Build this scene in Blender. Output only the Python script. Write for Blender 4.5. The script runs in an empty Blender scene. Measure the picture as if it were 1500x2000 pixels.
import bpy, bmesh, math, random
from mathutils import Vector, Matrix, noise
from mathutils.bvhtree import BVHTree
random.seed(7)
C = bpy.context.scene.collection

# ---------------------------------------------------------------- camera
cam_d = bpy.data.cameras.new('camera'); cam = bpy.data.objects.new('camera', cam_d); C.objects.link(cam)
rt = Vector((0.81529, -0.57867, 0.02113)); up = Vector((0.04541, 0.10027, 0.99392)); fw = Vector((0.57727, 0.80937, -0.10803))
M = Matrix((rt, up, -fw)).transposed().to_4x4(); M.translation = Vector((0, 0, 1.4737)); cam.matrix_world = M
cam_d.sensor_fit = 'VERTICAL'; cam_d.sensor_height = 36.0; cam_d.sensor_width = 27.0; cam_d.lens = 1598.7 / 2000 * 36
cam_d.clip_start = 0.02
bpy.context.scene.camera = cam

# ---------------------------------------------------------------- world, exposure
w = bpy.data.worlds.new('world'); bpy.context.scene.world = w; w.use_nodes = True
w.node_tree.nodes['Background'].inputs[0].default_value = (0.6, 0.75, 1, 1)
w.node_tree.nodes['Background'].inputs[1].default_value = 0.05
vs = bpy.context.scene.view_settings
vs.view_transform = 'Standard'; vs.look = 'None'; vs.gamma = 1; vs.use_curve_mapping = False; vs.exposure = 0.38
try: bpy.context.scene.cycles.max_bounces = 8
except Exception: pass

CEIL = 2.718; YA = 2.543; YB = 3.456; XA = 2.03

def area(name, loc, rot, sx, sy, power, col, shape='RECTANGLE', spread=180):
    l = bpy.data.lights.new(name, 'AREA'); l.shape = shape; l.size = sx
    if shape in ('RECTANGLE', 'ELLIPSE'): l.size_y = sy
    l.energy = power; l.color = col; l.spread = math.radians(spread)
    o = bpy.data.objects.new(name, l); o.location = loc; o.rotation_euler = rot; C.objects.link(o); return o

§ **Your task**
Give the data again, exactly as it stands.

§ **Result for this exercise**
Build this scene in Blender. Output only the Python script. Write for Blender 4.5. The script runs in an empty Blender scene. Measure the picture as if it were 1500x2000 pixels.
import bpy, bmesh, math, random
from mathutils import Vector, Matrix, noise
from mathutils.bvhtree import BVHTree
random.seed(7)
C = bpy.context.scene.collection

# ---------------------------------------------------------------- camera
cam_d = bpy.data.cameras.new('camera'); cam = bpy.data.objects.new('camera', cam_d); C.objects.link(cam)
rt = Vector((0.81529, -0.57867, 0.02113)); up = Vector((0.04541, 0.10027, 0.99392)); fw = Vector((0.57727, 0.80937, -0.10803))
M = Matrix((rt, up, -fw)).transposed().to_4x4(); M.translation = Vector((0, 0, 1.4737)); cam.matrix_world = M
cam_d.sensor_fit = 'VERTICAL'; cam_d.sensor_height = 36.0; cam_d.sensor_width = 27.0; cam_d.lens = 1598.7 / 2000 * 36
cam_d.clip_start = 0.02
bpy.context.scene.camera = cam

# ---------------------------------------------------------------- world, exposure
w = bpy.data.worlds.new('world'); bpy.context.scene.world = w; w.use_nodes = True
w.node_tree.nodes['Background'].inputs[0].default_value = (0.6, 0.75, 1, 1)
w.node_tree.nodes['Background'].inputs[1].default_value = 0.05
vs = bpy.context.scene.view_settings
vs.view_transform = 'Standard'; vs.look = 'None'; vs.gamma = 1; vs.use_curve_mapping = False; vs.exposure = 0.38
try: bpy.context.scene.cycles.max_bounces = 8
except Exception: pass

CEIL = 2.718; YA = 2.543; YB = 3.456; XA = 2.03

def area(name, loc, rot, sx, sy, power, col, shape='RECTANGLE', spread=180):
    l = bpy.data.lights.new(name, 'AREA'); l.shape = shape; l.size = sx
    if shape in ('RECTANGLE', 'ELLIPSE'): l.size_y = sy
    l.energy = power; l.color = col; l.spread = math.radians(spread)
    o = bpy.data.objects.new(name, l); o.location = loc; o.rotation_euler = rot; C.objects.link(o); return o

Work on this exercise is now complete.